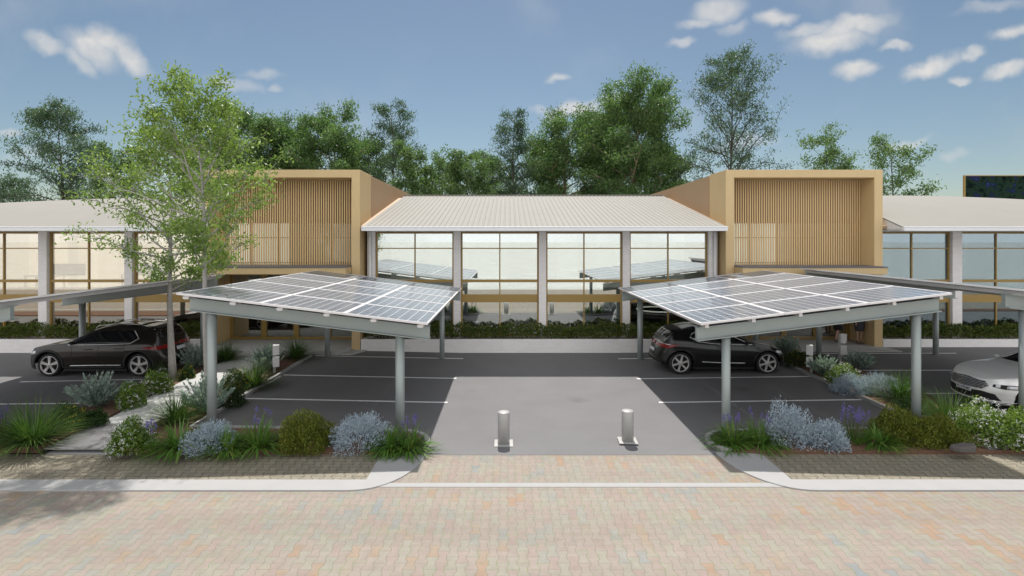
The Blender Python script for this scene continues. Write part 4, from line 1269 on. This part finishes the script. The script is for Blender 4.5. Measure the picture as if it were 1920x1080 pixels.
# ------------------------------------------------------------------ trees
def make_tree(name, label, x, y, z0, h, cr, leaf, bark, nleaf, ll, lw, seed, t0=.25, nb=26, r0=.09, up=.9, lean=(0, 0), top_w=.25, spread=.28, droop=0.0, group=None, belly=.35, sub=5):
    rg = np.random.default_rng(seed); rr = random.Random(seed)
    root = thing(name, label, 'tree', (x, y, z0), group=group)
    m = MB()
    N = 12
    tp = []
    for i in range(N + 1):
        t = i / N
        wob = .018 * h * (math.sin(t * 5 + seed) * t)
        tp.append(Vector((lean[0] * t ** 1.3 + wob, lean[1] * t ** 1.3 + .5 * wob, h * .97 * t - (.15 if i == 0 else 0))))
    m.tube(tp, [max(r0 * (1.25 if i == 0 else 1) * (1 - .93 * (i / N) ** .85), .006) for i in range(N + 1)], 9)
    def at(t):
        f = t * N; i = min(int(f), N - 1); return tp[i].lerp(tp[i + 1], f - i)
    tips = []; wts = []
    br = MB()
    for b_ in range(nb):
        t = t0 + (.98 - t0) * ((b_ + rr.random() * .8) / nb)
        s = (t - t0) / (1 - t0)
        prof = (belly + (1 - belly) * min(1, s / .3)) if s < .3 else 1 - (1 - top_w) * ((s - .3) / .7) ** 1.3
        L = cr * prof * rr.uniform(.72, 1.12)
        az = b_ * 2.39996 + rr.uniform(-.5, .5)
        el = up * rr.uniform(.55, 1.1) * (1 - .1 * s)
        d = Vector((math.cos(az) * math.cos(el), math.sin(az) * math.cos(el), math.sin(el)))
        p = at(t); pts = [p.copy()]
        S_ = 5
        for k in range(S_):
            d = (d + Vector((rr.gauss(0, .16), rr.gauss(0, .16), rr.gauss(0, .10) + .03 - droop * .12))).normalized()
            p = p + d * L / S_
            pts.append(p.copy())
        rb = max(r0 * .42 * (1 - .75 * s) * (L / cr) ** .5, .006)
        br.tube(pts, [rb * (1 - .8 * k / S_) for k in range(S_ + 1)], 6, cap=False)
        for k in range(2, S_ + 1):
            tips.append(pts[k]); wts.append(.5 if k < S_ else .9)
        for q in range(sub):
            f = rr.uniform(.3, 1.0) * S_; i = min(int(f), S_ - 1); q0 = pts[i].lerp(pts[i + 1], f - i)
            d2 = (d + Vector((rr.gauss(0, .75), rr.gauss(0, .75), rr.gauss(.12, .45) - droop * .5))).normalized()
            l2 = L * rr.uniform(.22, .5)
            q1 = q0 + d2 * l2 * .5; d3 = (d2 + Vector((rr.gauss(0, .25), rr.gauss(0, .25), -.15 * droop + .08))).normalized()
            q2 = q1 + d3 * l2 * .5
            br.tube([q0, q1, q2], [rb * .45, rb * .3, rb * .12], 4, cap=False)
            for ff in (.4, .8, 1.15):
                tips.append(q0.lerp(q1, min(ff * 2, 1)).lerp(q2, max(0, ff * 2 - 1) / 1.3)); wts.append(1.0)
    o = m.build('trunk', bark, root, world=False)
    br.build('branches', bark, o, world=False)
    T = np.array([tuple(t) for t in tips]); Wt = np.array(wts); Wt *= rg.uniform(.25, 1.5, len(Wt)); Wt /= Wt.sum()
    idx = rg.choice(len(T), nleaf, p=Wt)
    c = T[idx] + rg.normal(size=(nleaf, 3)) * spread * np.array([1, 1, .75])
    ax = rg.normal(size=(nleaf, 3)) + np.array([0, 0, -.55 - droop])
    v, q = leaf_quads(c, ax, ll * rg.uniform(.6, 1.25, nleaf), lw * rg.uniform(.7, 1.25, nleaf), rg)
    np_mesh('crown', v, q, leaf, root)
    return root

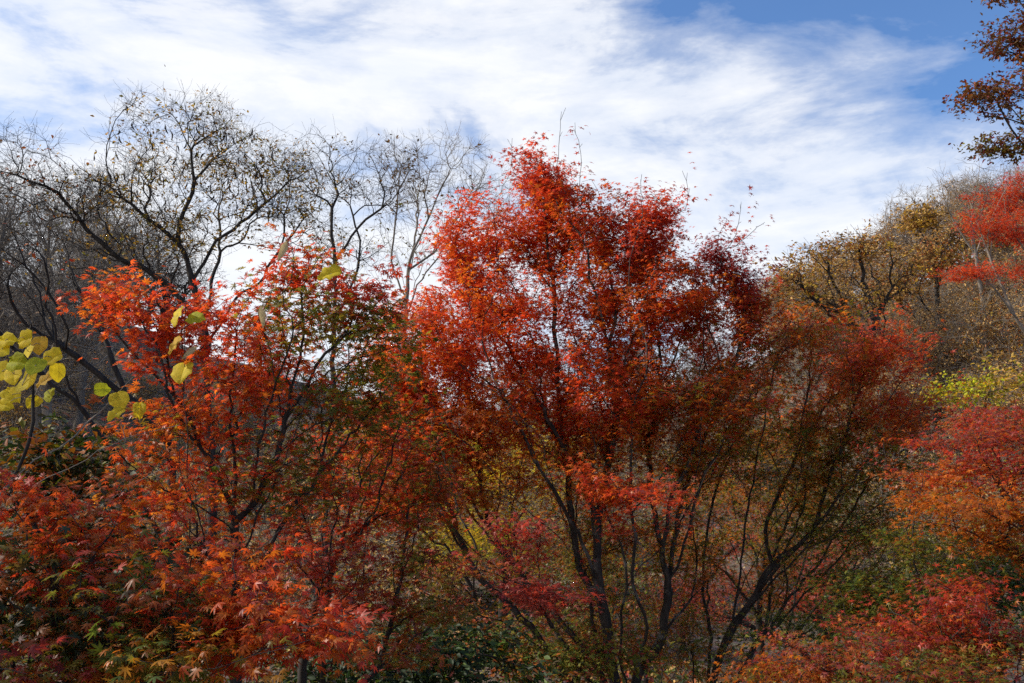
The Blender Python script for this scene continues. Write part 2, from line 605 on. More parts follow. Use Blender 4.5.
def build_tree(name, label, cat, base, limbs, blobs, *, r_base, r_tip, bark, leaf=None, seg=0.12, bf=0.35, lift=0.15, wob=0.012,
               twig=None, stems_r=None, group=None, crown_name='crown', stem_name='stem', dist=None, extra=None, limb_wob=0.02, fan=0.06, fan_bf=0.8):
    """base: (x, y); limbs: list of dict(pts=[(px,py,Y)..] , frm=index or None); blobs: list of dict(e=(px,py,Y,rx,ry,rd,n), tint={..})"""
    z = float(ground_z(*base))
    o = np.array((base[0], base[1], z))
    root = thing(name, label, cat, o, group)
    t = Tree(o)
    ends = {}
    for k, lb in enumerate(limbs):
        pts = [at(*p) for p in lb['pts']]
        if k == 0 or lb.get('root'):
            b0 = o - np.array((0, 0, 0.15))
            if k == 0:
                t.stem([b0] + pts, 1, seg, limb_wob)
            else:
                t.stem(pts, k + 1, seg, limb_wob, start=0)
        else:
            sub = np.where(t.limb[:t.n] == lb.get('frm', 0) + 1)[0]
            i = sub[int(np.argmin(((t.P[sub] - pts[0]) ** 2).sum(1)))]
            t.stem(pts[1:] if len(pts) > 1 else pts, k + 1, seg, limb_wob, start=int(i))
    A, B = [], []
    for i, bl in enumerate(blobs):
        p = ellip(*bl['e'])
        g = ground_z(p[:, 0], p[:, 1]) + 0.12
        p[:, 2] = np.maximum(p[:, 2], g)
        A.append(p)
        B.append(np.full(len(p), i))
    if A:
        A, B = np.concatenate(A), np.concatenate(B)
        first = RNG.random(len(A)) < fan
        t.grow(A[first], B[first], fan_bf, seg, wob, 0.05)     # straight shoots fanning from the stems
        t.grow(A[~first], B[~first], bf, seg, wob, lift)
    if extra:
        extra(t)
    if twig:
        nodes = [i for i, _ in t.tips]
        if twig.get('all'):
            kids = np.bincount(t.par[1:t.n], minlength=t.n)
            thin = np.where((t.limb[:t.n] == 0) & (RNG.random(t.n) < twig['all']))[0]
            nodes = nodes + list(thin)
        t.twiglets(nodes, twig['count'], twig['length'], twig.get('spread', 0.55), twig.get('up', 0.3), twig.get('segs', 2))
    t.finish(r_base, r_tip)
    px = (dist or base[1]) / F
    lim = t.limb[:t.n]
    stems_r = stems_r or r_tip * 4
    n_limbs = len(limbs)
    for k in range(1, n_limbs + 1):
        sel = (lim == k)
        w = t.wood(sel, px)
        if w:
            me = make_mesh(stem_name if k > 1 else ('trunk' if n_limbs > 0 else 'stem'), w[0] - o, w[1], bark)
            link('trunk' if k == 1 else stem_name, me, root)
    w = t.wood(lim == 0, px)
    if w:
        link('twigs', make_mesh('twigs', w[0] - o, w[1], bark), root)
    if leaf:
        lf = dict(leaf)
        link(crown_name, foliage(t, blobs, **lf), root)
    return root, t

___

Given problem ▸ In the records above, how many lines include "continues"? Give that number and nothing more.

Exercise result ▸ 2